Die Jahrestagung des Volkskongresses wird begleitet von anhaltenden Spekulationen über Turbulenzen in der kommunistischen Partei. Rätselraten löste auf der Sitzung am Donnerstag die Abwesenheit eines Spitzenpolitikers aus, um den sich alle Diskussionen drehen. Als einziges Mitglied des 25-köpfigen Politbüros fehlte der ehrgeizige Parteichef von Chongqing, Bo Xilai, der in die Führung aufrücken wollte. Ein Sprecher seiner Delegation wiegelte nach Angaben der Zeitung Lianhe Zaobao aus Singapur aber ab. Bo Xilai werde sich am Freitag den Fragen von Medien stellen.

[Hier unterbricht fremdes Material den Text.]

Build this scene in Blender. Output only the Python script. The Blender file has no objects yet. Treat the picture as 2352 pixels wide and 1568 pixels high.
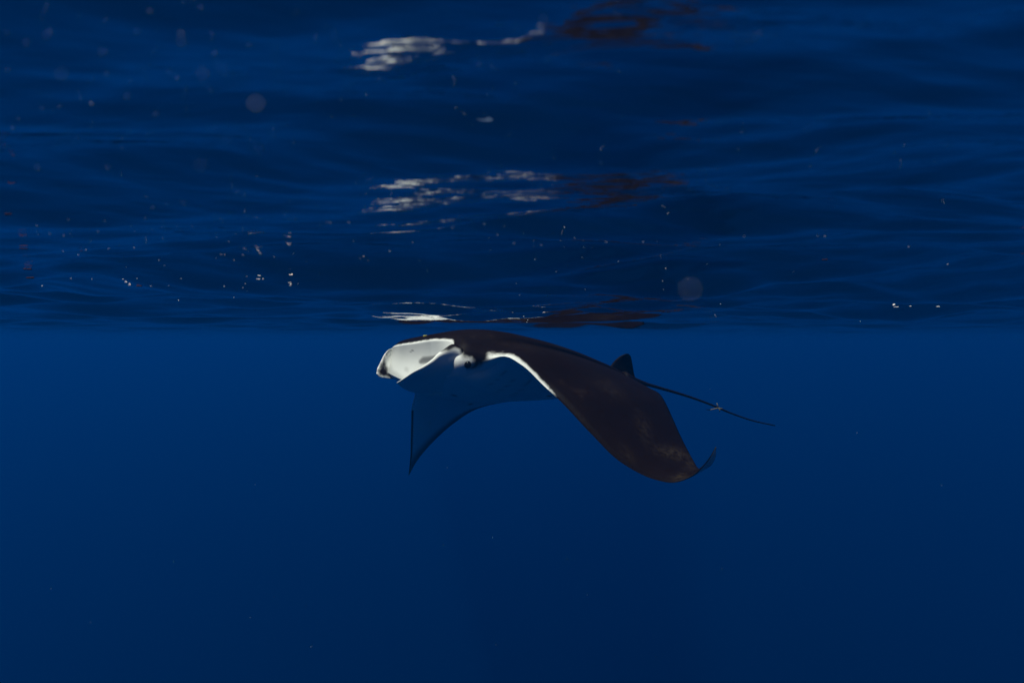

Die Vorlage des Strafverfahrensrechts war mit Spannung erwartet worden. Auch in den staatlich kontrollierten chinesischen Medien wird es kritisch betrachtet. Das Gesetz erlaubt weiter, Bürgerrechtler "unter häuslicher Beobachtung" bis zu sechs Monate festzuhalten. Kritiker wie der Ai Weiwei, Aktivisten oder Bürgerrechtsanwälte waren besonders im vergangenen Jahr auf diese Weise über Monate im Hausarrest in "Gästehäusern" oder anderen Einrichtungen der Sicherheitsbehörden verschwunden.